We approve of this disposition of the matter as just and appropriate under the circumstances, and a competent exercise of judicial power. The court decides and pronounces the decree to be carried into effect as between the persons and parties who have brought the case before it for decision, and none the less so, because it leaves the mere matter of distribution to be conducted in the manner and through the agencies pointed out in the treaty.

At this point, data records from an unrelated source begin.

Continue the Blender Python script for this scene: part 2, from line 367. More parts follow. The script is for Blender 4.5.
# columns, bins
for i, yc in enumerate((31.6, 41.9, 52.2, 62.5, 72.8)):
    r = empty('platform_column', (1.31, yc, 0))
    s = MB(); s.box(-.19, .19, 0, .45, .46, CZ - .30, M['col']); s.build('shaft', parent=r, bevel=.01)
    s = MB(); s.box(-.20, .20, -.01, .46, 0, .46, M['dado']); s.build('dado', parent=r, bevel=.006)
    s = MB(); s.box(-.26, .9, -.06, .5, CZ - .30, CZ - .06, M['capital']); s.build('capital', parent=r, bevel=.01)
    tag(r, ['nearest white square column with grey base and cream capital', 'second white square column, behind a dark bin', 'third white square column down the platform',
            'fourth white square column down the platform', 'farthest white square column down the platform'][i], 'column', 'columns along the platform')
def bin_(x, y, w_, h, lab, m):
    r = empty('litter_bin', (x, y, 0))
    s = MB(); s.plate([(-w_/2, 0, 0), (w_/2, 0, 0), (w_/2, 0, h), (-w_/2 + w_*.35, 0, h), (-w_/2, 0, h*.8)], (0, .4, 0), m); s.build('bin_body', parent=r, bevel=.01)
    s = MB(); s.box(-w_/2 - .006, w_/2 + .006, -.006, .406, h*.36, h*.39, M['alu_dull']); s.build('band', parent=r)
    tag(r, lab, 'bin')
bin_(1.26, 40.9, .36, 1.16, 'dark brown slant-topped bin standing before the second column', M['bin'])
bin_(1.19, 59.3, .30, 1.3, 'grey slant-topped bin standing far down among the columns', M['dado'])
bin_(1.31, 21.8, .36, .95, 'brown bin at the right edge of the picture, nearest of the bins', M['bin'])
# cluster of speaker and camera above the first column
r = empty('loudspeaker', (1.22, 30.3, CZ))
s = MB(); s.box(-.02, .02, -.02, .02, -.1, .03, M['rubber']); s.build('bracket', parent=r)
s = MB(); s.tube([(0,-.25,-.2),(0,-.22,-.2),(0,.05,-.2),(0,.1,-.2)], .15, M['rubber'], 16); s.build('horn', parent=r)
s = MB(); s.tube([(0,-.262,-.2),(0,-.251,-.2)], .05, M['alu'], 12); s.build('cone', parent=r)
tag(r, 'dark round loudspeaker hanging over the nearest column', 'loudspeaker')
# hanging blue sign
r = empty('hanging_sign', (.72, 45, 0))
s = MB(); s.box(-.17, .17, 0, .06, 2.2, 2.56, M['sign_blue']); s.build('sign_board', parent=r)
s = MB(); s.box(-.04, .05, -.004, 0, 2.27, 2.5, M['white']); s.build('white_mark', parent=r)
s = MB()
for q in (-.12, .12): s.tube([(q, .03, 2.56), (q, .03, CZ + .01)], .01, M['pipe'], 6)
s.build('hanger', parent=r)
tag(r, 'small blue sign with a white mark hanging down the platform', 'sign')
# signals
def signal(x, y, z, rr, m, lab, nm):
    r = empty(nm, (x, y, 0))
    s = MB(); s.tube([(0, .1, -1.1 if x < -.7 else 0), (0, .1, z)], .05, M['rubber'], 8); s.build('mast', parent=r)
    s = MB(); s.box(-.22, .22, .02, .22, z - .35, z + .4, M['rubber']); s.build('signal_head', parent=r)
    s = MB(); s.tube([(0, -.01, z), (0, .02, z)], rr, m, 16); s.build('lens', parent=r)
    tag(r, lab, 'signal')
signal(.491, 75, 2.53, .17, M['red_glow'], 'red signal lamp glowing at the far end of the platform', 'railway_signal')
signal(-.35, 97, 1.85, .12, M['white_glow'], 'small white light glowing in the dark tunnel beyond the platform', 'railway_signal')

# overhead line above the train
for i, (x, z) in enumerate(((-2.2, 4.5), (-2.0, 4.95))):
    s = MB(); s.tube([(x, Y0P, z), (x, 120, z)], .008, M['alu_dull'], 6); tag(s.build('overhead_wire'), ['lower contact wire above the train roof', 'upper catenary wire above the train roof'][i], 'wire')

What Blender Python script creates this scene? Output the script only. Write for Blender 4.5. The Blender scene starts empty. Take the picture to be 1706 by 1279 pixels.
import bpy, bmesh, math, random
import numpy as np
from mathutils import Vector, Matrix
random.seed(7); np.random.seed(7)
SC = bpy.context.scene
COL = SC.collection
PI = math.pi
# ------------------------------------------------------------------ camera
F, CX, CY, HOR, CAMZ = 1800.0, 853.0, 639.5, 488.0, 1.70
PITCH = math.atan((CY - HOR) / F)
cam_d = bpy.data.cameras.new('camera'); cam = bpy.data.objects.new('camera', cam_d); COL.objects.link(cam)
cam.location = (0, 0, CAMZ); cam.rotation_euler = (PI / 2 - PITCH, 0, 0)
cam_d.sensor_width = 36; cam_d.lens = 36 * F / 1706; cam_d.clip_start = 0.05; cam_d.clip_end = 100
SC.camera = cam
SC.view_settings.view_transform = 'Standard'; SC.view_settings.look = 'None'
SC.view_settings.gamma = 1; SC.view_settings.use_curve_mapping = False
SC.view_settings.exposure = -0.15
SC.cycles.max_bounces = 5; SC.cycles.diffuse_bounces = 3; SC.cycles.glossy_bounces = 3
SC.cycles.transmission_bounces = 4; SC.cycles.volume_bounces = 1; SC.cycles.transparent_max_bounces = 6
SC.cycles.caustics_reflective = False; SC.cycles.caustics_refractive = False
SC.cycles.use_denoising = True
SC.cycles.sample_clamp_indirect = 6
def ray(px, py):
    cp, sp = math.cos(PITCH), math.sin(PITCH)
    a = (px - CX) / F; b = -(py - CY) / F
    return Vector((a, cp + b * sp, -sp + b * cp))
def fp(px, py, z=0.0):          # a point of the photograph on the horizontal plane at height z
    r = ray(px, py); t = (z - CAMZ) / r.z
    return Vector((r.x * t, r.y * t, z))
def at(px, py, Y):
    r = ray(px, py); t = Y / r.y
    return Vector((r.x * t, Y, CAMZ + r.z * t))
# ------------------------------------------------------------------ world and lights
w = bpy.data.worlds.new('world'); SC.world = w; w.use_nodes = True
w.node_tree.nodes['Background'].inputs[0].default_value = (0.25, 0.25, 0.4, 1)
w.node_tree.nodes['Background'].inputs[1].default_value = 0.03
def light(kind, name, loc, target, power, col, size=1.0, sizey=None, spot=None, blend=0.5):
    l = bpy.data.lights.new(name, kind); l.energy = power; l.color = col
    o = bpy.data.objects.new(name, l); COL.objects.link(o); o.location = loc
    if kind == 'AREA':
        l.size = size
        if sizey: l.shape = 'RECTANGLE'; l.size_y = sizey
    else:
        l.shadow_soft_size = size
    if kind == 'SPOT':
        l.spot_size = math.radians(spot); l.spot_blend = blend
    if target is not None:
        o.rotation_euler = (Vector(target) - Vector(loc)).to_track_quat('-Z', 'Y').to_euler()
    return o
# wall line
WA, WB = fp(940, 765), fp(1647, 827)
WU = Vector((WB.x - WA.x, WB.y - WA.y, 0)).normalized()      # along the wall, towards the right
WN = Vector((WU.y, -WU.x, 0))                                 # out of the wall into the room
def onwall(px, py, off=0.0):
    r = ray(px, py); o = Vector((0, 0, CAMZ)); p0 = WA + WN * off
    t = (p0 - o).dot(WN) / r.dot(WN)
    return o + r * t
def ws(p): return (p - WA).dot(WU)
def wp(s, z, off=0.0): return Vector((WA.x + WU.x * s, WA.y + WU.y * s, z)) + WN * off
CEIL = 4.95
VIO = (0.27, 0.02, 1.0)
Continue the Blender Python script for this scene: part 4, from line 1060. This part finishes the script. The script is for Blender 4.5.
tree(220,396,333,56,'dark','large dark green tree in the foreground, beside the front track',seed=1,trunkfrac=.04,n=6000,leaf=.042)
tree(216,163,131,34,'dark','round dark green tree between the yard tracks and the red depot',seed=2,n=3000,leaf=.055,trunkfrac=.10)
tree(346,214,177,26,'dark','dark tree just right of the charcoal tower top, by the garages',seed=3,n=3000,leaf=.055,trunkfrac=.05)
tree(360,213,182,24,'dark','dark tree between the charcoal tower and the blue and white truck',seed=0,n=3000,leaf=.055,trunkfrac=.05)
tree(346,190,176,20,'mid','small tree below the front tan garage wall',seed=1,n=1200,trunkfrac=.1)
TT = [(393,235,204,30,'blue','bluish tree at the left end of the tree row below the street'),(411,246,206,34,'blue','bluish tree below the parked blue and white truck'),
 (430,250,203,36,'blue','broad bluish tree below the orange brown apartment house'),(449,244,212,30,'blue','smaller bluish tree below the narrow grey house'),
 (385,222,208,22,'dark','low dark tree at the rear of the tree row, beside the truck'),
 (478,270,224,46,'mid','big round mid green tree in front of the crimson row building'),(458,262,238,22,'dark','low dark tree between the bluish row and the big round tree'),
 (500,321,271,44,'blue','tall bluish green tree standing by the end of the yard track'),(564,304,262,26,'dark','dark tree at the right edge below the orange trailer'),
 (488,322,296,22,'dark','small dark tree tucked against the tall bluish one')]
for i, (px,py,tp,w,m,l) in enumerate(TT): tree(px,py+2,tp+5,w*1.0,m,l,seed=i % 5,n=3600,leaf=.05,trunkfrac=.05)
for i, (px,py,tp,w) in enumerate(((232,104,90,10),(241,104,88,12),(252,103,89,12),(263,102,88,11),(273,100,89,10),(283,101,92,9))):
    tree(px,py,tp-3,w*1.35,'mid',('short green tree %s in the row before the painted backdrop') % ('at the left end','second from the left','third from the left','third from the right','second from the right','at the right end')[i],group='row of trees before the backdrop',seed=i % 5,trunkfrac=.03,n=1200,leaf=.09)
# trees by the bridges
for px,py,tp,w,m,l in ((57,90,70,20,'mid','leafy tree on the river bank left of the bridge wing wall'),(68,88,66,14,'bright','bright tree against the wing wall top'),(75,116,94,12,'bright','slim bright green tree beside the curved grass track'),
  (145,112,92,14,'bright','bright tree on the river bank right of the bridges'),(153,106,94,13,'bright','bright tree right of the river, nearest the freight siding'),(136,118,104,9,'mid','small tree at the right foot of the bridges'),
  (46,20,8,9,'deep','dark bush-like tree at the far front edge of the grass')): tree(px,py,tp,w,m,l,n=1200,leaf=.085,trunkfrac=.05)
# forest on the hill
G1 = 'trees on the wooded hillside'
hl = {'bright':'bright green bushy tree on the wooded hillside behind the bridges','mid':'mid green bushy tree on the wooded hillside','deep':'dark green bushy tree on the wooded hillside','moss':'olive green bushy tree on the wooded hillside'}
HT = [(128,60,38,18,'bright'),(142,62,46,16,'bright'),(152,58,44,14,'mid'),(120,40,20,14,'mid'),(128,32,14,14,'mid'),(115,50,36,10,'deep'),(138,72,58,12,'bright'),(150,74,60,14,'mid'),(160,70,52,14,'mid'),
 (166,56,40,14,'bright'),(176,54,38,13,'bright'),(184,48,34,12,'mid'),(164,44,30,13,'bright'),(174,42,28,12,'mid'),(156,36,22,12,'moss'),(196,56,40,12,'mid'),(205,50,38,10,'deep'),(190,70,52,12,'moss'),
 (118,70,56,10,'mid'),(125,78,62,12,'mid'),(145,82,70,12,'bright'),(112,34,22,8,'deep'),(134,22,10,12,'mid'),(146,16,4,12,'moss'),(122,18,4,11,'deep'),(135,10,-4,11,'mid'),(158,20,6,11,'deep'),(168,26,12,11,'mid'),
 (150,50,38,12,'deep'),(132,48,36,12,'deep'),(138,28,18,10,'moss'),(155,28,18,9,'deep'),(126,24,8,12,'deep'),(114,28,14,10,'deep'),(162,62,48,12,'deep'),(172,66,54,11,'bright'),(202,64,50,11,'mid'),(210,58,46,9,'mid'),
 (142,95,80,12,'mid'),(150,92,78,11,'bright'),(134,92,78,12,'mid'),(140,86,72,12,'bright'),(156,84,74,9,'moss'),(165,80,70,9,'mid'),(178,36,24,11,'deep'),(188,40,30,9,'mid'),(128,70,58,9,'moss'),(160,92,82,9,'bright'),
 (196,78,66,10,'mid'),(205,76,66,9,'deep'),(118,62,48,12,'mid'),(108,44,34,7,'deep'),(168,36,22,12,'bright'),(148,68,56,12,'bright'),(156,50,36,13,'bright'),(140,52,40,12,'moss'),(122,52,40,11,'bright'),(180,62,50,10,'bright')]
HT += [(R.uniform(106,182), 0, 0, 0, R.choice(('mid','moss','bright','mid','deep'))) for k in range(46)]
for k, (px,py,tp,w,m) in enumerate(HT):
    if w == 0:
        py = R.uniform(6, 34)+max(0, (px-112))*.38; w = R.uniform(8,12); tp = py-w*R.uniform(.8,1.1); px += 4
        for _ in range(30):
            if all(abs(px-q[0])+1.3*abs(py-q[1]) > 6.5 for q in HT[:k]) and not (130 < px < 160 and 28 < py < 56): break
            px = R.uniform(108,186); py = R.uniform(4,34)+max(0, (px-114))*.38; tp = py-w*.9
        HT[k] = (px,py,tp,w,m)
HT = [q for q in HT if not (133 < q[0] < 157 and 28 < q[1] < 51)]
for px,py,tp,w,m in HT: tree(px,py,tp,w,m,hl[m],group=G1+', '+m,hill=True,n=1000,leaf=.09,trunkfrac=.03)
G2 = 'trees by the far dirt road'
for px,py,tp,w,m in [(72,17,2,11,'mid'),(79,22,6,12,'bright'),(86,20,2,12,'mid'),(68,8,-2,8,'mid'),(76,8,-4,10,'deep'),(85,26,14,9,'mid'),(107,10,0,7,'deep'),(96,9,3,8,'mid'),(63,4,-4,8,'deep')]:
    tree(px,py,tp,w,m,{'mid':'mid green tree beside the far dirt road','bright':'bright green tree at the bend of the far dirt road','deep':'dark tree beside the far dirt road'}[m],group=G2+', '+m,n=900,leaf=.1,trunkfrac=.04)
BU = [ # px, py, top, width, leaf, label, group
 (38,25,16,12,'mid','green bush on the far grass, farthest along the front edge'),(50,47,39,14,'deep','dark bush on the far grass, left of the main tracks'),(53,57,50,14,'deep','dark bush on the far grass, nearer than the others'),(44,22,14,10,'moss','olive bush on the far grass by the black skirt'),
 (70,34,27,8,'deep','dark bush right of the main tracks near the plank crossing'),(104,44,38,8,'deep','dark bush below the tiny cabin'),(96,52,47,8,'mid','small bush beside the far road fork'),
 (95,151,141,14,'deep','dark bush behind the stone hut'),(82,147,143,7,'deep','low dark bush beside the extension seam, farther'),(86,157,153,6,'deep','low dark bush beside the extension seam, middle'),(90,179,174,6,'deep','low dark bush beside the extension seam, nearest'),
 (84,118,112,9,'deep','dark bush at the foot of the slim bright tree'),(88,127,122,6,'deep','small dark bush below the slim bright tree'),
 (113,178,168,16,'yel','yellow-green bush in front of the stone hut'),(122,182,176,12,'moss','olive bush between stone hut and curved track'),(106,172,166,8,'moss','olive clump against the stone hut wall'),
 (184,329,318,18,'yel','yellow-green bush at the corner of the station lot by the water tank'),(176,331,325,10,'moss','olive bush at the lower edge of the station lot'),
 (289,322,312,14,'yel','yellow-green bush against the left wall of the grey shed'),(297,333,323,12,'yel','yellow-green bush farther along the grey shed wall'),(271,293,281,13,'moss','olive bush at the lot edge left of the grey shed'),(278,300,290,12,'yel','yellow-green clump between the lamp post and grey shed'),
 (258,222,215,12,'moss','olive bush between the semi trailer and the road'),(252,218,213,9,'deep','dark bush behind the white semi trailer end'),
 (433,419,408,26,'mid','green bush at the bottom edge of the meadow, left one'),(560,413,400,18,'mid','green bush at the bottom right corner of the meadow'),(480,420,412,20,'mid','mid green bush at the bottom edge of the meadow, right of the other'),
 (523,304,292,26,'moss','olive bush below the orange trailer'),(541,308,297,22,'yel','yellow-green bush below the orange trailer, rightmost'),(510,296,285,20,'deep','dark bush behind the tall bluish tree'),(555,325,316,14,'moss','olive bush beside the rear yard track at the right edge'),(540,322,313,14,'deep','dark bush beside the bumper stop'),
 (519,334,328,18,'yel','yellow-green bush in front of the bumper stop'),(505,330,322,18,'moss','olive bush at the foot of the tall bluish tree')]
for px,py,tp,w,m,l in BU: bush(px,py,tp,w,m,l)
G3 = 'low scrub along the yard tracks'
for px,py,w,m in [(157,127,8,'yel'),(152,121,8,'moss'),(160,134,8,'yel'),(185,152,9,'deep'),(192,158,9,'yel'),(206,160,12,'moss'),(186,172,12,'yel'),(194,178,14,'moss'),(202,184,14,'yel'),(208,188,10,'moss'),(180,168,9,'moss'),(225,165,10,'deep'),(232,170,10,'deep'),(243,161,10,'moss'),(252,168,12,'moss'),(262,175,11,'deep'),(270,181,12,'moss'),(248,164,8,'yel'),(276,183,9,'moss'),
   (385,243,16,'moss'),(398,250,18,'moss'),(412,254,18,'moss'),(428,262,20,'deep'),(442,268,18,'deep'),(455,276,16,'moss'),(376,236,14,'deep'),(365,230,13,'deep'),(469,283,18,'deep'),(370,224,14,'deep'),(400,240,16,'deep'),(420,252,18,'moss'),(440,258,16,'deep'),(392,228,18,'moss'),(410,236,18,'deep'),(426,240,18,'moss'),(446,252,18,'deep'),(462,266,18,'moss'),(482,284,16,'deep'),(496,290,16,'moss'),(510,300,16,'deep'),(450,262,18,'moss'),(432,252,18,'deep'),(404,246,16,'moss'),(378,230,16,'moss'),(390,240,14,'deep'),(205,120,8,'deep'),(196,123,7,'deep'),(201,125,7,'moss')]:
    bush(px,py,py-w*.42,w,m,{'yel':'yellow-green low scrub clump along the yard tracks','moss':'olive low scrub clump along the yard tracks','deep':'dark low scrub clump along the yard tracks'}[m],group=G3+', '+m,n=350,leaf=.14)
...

The result is that we concur substantially in the conclusions reached by the Court of Claims, whose laborious and painstaking examination of the case has been of great assistance in the investigation we have bestowed upon it; and in respect of the difference in the amount found, we direct the decree to be modified so as to provide for the recovery of the defendants of the sum of two hundred and twelve thousand three hundred and seventy-six dollars and ninety-four cents ($212,376.94) instead of the sum of two hundred and twenty-four thousand nine hundred and seventy-two dollars and sixty-eight cents, ($224,972.68,) in full of the per capita fund provided by the fourth article of the treaty between the United States and the Western Cherokees, dated August 6, 1846, together with interest thereon at the rate of five per centum per annum from the 12th day of June, 1838, up to and until the modification of the decree, in addition to the sum of four thousand one hundred and seventy-nine dollars and twenty-six cents, ($4,179.26); and as so modified to be
Affirmed.
MR. JUSTICE JACKSON did not sit in this case or take any part in its decision.